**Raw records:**
/---

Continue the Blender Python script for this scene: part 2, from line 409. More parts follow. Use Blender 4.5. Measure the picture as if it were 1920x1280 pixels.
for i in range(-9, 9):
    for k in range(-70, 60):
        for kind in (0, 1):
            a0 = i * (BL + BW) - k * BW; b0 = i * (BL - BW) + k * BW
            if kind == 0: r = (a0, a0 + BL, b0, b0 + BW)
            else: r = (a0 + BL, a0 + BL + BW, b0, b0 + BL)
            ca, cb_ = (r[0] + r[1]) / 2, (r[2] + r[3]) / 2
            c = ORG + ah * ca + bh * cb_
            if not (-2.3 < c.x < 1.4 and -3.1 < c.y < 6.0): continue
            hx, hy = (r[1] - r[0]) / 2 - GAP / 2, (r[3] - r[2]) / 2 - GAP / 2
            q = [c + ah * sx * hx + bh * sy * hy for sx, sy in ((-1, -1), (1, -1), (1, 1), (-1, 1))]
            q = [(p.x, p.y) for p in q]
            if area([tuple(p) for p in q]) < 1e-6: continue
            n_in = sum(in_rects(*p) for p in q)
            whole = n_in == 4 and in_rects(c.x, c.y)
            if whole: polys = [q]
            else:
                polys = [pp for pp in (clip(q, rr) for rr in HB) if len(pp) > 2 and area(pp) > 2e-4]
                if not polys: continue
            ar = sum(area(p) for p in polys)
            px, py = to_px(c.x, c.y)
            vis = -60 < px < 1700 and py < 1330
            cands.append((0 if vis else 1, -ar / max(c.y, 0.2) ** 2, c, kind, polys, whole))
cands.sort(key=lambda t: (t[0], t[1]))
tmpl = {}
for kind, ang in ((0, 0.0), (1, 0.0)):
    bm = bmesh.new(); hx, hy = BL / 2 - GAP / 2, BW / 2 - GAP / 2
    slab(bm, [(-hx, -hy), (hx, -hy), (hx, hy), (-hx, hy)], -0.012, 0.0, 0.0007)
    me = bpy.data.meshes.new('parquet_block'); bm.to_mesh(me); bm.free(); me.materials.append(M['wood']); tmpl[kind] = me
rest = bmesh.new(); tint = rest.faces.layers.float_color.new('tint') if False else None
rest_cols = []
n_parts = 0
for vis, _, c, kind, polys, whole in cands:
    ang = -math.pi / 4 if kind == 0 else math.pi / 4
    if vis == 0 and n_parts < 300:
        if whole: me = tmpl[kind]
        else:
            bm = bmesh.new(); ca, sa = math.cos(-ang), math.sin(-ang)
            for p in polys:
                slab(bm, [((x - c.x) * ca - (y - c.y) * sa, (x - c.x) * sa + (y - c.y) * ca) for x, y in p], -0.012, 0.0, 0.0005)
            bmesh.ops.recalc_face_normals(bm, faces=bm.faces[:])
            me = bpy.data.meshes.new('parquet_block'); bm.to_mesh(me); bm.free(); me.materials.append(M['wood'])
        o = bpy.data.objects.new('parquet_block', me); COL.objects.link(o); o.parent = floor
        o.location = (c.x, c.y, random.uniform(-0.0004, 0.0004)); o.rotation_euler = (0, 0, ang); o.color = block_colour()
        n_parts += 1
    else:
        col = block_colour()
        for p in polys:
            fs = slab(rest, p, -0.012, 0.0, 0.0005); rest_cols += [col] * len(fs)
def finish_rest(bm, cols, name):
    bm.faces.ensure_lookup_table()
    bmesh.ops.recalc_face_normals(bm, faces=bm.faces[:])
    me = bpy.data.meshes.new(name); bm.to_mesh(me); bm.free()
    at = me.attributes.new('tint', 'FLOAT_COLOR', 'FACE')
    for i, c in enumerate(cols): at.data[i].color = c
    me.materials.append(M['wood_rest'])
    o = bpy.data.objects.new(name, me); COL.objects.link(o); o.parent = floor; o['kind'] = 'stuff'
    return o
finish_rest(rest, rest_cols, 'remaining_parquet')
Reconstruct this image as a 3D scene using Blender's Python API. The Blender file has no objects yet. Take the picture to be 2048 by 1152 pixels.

\---

**TASK DIRECTIONS:**
Please output the entire listing exactly as it stands.

**EXPECTED ANSWER:**
Continue the Blender Python script for this scene: part 2, from line 409. More parts follow. Use Blender 4.5. Measure the picture as if it were 1920x1280 pixels.
for i in range(-9, 9):
    for k in range(-70, 60):
        for kind in (0, 1):
            a0 = i * (BL + BW) - k * BW; b0 = i * (BL - BW) + k * BW
            if kind == 0: r = (a0, a0 + BL, b0, b0 + BW)
            else: r = (a0 + BL, a0 + BL + BW, b0, b0 + BL)
            ca, cb_ = (r[0] + r[1]) / 2, (r[2] + r[3]) / 2
            c = ORG + ah * ca + bh * cb_
            if not (-2.3 < c.x < 1.4 and -3.1 < c.y < 6.0): continue
            hx, hy = (r[1] - r[0]) / 2 - GAP / 2, (r[3] - r[2]) / 2 - GAP / 2
            q = [c + ah * sx * hx + bh * sy * hy for sx, sy in ((-1, -1), (1, -1), (1, 1), (-1, 1))]
            q = [(p.x, p.y) for p in q]
            if area([tuple(p) for p in q]) < 1e-6: continue
            n_in = sum(in_rects(*p) for p in q)
            whole = n_in == 4 and in_rects(c.x, c.y)
            if whole: polys = [q]
            else:
                polys = [pp for pp in (clip(q, rr) for rr in HB) if len(pp) > 2 and area(pp) > 2e-4]
                if not polys: continue
            ar = sum(area(p) for p in polys)
            px, py = to_px(c.x, c.y)
            vis = -60 < px < 1700 and py < 1330
            cands.append((0 if vis else 1, -ar / max(c.y, 0.2) ** 2, c, kind, polys, whole))
cands.sort(key=lambda t: (t[0], t[1]))
tmpl = {}
for kind, ang in ((0, 0.0), (1, 0.0)):
    bm = bmesh.new(); hx, hy = BL / 2 - GAP / 2, BW / 2 - GAP / 2
    slab(bm, [(-hx, -hy), (hx, -hy), (hx, hy), (-hx, hy)], -0.012, 0.0, 0.0007)
    me = bpy.data.meshes.new('parquet_block'); bm.to_mesh(me); bm.free(); me.materials.append(M['wood']); tmpl[kind] = me
rest = bmesh.new(); tint = rest.faces.layers.float_color.new('tint') if False else None
rest_cols = []
n_parts = 0
for vis, _, c, kind, polys, whole in cands:
    ang = -math.pi / 4 if kind == 0 else math.pi / 4
    if vis == 0 and n_parts < 300:
        if whole: me = tmpl[kind]
        else:
            bm = bmesh.new(); ca, sa = math.cos(-ang), math.sin(-ang)
            for p in polys:
                slab(bm, [((x - c.x) * ca - (y - c.y) * sa, (x - c.x) * sa + (y - c.y) * ca) for x, y in p], -0.012, 0.0, 0.0005)
            bmesh.ops.recalc_face_normals(bm, faces=bm.faces[:])
            me = bpy.data.meshes.new('parquet_block'); bm.to_mesh(me); bm.free(); me.materials.append(M['wood'])
        o = bpy.data.objects.new('parquet_block', me); COL.objects.link(o); o.parent = floor
        o.location = (c.x, c.y, random.uniform(-0.0004, 0.0004)); o.rotation_euler = (0, 0, ang); o.color = block_colour()
        n_parts += 1
    else:
        col = block_colour()
        for p in polys:
            fs = slab(rest, p, -0.012, 0.0, 0.0005); rest_cols += [col] * len(fs)
def finish_rest(bm, cols, name):
    bm.faces.ensure_lookup_table()
    bmesh.ops.recalc_face_normals(bm, faces=bm.faces[:])
    me = bpy.data.meshes.new(name); bm.to_mesh(me); bm.free()
    at = me.attributes.new('tint', 'FLOAT_COLOR', 'FACE')
    for i, c in enumerate(cols): at.data[i].color = c
    me.materials.append(M['wood_rest'])
    o = bpy.data.objects.new(name, me); COL.objects.link(o); o.parent = floor; o['kind'] = 'stuff'
    return o
finish_rest(rest, rest_cols, 'remaining_parquet')
Reconstruct this image as a 3D scene using Blender's Python API. The Blender file has no objects yet. Take the picture to be 2048 by 1152 pixels.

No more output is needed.